▶ Challenge
Reproduce the listing that follows with no differences at all.

▶ Information supplied
---
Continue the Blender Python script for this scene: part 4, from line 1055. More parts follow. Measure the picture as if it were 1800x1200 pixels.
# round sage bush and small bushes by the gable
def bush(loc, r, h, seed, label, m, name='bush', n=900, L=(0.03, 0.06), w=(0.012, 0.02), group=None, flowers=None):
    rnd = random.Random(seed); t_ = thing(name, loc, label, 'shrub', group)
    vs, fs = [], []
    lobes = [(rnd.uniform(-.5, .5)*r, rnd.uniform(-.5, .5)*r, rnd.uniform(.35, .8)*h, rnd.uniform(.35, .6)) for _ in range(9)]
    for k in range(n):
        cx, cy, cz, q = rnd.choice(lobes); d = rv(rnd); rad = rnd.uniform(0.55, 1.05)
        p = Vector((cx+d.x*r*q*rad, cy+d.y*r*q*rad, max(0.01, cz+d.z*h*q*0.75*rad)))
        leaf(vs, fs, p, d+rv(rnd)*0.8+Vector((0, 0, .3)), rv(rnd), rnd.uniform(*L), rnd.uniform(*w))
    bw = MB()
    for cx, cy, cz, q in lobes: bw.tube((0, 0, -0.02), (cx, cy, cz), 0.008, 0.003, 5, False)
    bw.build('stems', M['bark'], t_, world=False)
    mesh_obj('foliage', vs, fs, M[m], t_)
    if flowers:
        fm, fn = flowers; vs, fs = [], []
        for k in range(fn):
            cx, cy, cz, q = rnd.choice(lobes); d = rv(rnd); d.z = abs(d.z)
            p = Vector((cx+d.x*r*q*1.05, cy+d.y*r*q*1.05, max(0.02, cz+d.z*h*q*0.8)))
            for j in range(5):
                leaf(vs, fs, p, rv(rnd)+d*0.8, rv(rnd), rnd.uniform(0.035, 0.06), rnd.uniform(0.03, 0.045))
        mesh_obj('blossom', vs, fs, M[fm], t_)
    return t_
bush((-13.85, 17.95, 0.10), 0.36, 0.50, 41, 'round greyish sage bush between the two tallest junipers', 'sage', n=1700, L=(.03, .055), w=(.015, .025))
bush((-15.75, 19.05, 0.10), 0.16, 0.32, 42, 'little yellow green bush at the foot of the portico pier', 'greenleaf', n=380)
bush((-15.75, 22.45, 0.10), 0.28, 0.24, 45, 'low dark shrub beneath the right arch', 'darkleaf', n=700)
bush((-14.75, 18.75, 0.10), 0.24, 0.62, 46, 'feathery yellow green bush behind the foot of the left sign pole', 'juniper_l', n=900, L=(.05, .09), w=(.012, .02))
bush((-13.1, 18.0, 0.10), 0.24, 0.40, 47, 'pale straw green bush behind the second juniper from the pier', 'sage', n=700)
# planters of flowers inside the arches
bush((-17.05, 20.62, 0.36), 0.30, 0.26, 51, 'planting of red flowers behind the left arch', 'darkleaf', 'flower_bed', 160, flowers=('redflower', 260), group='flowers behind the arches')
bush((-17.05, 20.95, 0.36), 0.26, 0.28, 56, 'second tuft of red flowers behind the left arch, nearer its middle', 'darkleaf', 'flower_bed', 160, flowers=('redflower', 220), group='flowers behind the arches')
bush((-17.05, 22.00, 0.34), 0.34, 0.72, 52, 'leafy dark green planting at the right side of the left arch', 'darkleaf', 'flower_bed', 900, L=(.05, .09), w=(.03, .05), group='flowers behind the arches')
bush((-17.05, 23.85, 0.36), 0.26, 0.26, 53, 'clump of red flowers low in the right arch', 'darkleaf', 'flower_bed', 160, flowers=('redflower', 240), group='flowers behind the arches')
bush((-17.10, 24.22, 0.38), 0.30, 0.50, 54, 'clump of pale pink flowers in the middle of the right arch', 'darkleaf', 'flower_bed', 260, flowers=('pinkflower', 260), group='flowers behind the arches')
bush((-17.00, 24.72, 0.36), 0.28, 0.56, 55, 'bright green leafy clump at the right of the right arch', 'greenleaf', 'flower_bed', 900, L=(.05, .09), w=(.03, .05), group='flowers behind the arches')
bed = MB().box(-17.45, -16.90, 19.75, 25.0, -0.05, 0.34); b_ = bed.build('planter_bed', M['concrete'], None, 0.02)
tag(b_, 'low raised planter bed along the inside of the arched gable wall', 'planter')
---
▶ Response to this exercise
Continue the Blender Python script for this scene: part 4, from line 1055. More parts follow. Measure the picture as if it were 1800x1200 pixels.
# round sage bush and small bushes by the gable
def bush(loc, r, h, seed, label, m, name='bush', n=900, L=(0.03, 0.06), w=(0.012, 0.02), group=None, flowers=None):
    rnd = random.Random(seed); t_ = thing(name, loc, label, 'shrub', group)
    vs, fs = [], []
    lobes = [(rnd.uniform(-.5, .5)*r, rnd.uniform(-.5, .5)*r, rnd.uniform(.35, .8)*h, rnd.uniform(.35, .6)) for _ in range(9)]
    for k in range(n):
        cx, cy, cz, q = rnd.choice(lobes); d = rv(rnd); rad = rnd.uniform(0.55, 1.05)
        p = Vector((cx+d.x*r*q*rad, cy+d.y*r*q*rad, max(0.01, cz+d.z*h*q*0.75*rad)))
        leaf(vs, fs, p, d+rv(rnd)*0.8+Vector((0, 0, .3)), rv(rnd), rnd.uniform(*L), rnd.uniform(*w))
    bw = MB()
    for cx, cy, cz, q in lobes: bw.tube((0, 0, -0.02), (cx, cy, cz), 0.008, 0.003, 5, False)
    bw.build('stems', M['bark'], t_, world=False)
    mesh_obj('foliage', vs, fs, M[m], t_)
    if flowers:
        fm, fn = flowers; vs, fs = [], []
        for k in range(fn):
            cx, cy, cz, q = rnd.choice(lobes); d = rv(rnd); d.z = abs(d.z)
            p = Vector((cx+d.x*r*q*1.05, cy+d.y*r*q*1.05, max(0.02, cz+d.z*h*q*0.8)))
            for j in range(5):
                leaf(vs, fs, p, rv(rnd)+d*0.8, rv(rnd), rnd.uniform(0.035, 0.06), rnd.uniform(0.03, 0.045))
        mesh_obj('blossom', vs, fs, M[fm], t_)
    return t_
bush((-13.85, 17.95, 0.10), 0.36, 0.50, 41, 'round greyish sage bush between the two tallest junipers', 'sage', n=1700, L=(.03, .055), w=(.015, .025))
bush((-15.75, 19.05, 0.10), 0.16, 0.32, 42, 'little yellow green bush at the foot of the portico pier', 'greenleaf', n=380)
bush((-15.75, 22.45, 0.10), 0.28, 0.24, 45, 'low dark shrub beneath the right arch', 'darkleaf', n=700)
bush((-14.75, 18.75, 0.10), 0.24, 0.62, 46, 'feathery yellow green bush behind the foot of the left sign pole', 'juniper_l', n=900, L=(.05, .09), w=(.012, .02))
bush((-13.1, 18.0, 0.10), 0.24, 0.40, 47, 'pale straw green bush behind the second juniper from the pier', 'sage', n=700)
# planters of flowers inside the arches
bush((-17.05, 20.62, 0.36), 0.30, 0.26, 51, 'planting of red flowers behind the left arch', 'darkleaf', 'flower_bed', 160, flowers=('redflower', 260), group='flowers behind the arches')
bush((-17.05, 20.95, 0.36), 0.26, 0.28, 56, 'second tuft of red flowers behind the left arch, nearer its middle', 'darkleaf', 'flower_bed', 160, flowers=('redflower', 220), group='flowers behind the arches')
bush((-17.05, 22.00, 0.34), 0.34, 0.72, 52, 'leafy dark green planting at the right side of the left arch', 'darkleaf', 'flower_bed', 900, L=(.05, .09), w=(.03, .05), group='flowers behind the arches')
bush((-17.05, 23.85, 0.36), 0.26, 0.26, 53, 'clump of red flowers low in the right arch', 'darkleaf', 'flower_bed', 160, flowers=('redflower', 240), group='flowers behind the arches')
bush((-17.10, 24.22, 0.38), 0.30, 0.50, 54, 'clump of pale pink flowers in the middle of the right arch', 'darkleaf', 'flower_bed', 260, flowers=('pinkflower', 260), group='flowers behind the arches')
bush((-17.00, 24.72, 0.36), 0.28, 0.56, 55, 'bright green leafy clump at the right of the right arch', 'greenleaf', 'flower_bed', 900, L=(.05, .09), w=(.03, .05), group='flowers behind the arches')
bed = MB().box(-17.45, -16.90, 19.75, 25.0, -0.05, 0.34); b_ = bed.build('planter_bed', M['concrete'], None, 0.02)
tag(b_, 'low raised planter bed along the inside of the arched gable wall', 'planter')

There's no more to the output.